The Kansas community of Junction City got itself into serious financial trouble. Now, without emergency managers or threats of bankruptcy, it’s getting itself out.

What happened in Junction City, Kan., looked like just another of the municipal financial nightmares popping up all around us these days. As in Stockton, Calif., Pontiac, Mich., and hundreds of other communities across America, in 2010 the citizens of Junction City found themselves in a deep and ugly financial hole.

In pursuit of growth and a desire to "put Junction City on the map," the leaders of this little city of roughly 23,000 people had annexed 1,400 acres and pledged the city's full faith and credit to bonds paying for infrastructure to support housing development on the property.
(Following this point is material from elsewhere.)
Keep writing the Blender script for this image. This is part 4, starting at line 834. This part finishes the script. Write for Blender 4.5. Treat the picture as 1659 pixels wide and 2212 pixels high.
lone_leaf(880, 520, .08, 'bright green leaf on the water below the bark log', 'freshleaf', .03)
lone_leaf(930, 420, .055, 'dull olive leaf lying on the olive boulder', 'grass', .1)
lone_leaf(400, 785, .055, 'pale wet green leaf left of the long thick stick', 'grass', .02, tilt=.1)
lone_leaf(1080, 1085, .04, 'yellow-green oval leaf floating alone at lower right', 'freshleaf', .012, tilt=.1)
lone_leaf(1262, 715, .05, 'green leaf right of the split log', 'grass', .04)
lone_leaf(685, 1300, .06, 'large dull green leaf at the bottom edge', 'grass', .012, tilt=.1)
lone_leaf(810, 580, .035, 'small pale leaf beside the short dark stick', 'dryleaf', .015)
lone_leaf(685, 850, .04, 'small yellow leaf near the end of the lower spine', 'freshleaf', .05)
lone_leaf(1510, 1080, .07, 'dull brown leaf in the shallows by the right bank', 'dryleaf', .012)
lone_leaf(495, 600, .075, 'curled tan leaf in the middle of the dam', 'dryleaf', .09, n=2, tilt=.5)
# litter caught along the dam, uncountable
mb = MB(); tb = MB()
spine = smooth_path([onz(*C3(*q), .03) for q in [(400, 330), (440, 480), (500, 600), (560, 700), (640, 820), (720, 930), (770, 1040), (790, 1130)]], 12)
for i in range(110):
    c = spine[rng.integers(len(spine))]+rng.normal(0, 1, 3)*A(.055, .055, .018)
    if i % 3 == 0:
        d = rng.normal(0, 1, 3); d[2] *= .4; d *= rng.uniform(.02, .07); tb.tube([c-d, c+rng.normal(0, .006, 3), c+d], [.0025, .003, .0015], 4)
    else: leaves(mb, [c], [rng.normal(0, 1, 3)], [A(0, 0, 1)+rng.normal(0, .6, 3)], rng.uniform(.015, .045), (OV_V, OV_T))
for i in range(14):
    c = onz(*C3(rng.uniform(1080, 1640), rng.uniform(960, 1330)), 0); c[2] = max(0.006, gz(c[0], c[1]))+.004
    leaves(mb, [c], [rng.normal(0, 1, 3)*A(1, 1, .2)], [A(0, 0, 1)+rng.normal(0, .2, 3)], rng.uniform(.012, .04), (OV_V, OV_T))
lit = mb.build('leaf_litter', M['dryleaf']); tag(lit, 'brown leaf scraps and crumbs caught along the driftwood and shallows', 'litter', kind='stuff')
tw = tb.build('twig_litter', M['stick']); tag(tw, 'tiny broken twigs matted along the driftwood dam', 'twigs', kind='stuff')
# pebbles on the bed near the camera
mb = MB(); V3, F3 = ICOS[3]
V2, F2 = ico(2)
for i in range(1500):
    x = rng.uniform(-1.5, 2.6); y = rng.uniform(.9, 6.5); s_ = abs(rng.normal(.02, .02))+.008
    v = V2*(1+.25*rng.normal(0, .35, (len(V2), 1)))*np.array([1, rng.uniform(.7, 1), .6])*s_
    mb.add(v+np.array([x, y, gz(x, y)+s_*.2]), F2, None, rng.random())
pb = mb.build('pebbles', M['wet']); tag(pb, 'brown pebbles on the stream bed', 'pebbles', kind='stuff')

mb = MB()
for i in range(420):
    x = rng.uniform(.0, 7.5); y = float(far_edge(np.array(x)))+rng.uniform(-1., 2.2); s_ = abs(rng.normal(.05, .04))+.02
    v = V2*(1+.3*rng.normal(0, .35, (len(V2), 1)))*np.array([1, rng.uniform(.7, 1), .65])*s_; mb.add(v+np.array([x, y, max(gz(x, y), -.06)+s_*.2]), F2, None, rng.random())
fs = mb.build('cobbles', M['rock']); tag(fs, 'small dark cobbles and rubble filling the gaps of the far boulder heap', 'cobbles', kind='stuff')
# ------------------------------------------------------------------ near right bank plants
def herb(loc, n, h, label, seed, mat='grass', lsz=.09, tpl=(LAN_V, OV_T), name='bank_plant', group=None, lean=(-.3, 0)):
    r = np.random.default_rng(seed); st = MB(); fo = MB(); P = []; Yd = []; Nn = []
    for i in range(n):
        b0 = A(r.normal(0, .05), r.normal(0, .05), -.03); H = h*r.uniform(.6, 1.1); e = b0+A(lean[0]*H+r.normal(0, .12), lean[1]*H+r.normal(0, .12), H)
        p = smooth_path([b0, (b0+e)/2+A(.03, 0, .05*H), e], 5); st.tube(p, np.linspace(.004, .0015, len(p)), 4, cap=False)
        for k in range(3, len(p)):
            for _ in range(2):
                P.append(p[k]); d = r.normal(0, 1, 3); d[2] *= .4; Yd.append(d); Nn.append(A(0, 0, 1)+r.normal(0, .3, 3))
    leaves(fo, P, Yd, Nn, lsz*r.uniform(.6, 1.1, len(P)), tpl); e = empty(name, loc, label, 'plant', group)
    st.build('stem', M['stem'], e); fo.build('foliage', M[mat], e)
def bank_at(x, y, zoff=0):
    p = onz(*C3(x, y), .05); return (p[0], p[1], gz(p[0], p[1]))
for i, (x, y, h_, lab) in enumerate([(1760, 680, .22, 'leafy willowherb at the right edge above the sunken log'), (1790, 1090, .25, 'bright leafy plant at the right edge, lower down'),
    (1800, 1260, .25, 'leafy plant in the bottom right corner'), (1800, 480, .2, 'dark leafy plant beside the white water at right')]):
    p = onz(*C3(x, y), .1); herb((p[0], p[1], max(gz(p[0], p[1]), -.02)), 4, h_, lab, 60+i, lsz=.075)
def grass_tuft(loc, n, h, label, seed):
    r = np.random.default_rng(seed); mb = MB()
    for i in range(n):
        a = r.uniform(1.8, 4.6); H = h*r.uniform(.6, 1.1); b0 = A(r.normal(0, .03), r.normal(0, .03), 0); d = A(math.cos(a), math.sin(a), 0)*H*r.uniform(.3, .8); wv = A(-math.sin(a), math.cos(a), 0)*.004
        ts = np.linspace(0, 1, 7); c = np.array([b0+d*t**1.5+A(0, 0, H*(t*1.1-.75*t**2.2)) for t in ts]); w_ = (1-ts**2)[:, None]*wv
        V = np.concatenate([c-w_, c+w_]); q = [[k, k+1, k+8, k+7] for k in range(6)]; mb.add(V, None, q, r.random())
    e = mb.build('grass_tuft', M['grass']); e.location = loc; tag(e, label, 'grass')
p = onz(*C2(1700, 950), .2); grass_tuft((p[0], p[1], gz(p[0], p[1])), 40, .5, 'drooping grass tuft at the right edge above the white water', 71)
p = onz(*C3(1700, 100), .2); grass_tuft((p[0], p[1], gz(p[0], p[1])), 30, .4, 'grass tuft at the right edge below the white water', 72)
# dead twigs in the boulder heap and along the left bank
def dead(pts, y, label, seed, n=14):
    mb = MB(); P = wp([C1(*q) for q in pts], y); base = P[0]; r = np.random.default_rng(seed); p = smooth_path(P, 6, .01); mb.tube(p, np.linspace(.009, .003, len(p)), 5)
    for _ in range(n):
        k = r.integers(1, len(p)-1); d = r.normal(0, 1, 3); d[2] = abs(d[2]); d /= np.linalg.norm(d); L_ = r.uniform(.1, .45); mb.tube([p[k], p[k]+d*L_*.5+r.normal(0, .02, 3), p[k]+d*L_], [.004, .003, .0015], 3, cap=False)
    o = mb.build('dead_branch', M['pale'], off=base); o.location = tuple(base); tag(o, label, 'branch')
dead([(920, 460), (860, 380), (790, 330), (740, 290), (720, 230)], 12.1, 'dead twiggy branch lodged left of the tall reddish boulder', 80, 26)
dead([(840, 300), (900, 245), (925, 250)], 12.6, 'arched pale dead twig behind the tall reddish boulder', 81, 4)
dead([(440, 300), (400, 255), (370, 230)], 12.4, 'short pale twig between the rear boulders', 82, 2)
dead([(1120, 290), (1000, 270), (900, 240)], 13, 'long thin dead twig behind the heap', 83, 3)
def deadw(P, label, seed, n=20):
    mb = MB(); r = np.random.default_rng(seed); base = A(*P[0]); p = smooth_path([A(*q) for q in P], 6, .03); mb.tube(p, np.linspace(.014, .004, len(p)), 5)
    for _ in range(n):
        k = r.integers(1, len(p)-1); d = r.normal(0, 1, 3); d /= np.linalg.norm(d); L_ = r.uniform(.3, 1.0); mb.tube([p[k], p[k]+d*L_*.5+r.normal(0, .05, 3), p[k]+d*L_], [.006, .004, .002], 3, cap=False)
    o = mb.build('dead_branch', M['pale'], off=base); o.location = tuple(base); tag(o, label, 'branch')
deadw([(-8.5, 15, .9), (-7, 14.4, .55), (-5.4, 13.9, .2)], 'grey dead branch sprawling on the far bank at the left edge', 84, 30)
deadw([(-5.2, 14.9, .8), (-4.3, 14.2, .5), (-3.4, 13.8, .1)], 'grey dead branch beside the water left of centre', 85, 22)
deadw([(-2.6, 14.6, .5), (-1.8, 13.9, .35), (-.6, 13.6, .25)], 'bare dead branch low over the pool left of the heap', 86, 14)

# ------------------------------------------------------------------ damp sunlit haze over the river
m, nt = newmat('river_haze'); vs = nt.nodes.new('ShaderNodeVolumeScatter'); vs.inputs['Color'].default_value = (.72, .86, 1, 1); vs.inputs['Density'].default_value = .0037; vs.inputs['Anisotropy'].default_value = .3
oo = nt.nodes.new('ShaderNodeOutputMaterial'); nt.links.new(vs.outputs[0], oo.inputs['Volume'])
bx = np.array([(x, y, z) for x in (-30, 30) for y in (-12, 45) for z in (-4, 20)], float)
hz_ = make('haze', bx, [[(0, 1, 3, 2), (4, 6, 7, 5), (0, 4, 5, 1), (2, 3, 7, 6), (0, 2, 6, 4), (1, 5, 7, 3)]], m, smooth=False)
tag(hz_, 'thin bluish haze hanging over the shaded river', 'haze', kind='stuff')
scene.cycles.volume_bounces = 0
But the expected development, anticipated in part due to the purported housing needs of soldiers returning from Germany to nearby Fort Riley, did not materialize. Between 2005 and 2010, the city's debt level increased by a factor of ten — from $13 million to $133 million — and debt service was projected to be 160 percent of general-fund revenues.

A "Fiscal Transformation Plan" put together by the city last May lays out the details and acknowledges that "mistakes were made." Indeed. A former mayor, Mike Wunder, went to prison for taking bribes from a developer, and a previous city manager was investigated and cited for unethical behavior. They had set up a nonprofit whose purpose was to avoid disclosing the details of some of the economic-development transactions being conducted on behalf of the city. Those included not only the land deals but also an investment of $300,000 in a biosciences company that is now worth pennies on the dollar.

I talked to Gerry Vernon, the current city manager who was appointed in 2010, to find out what has happened in the year since Junction City began its recovery effort. The story Vernon tells is amazing.

The city set about fixing its own problems. Through community roundtables, city-manager coffee meetings, a new website and lots of transparency, the city's new leaders gained buy-in from the community. "I can't take credit," says Vernon. "This is a community that wanted to fix itself. We've got a bunch of old retired Army guys who strapped on their boots and began fixing their community."

The city commission put on the ballot, and the citizens passed by a margin of more than 70 percent, a 1-cent sales-tax increase dedicated to paying down the debt. The city also raised property taxes and fees, cut costs everywhere imaginable, consolidated debt, and adopted rigorous financial policies and financial planning. In short, Junction City is righting its own ship. Vernon thinks the city should be more or less back to normal in 2013.

It turns out that what happened in Junction City is nothing at all like events in Stockton, Pontiac and many other cities in fiscal distress. There was no emergency manager, no threatened bankruptcy and no state intervention. Instead, a self-governing people acknowledged problems and mistakes and developed a sound plan, involving significant shared sacrifice, to clean up their mess. It's called democracy, and in Junction City it worked.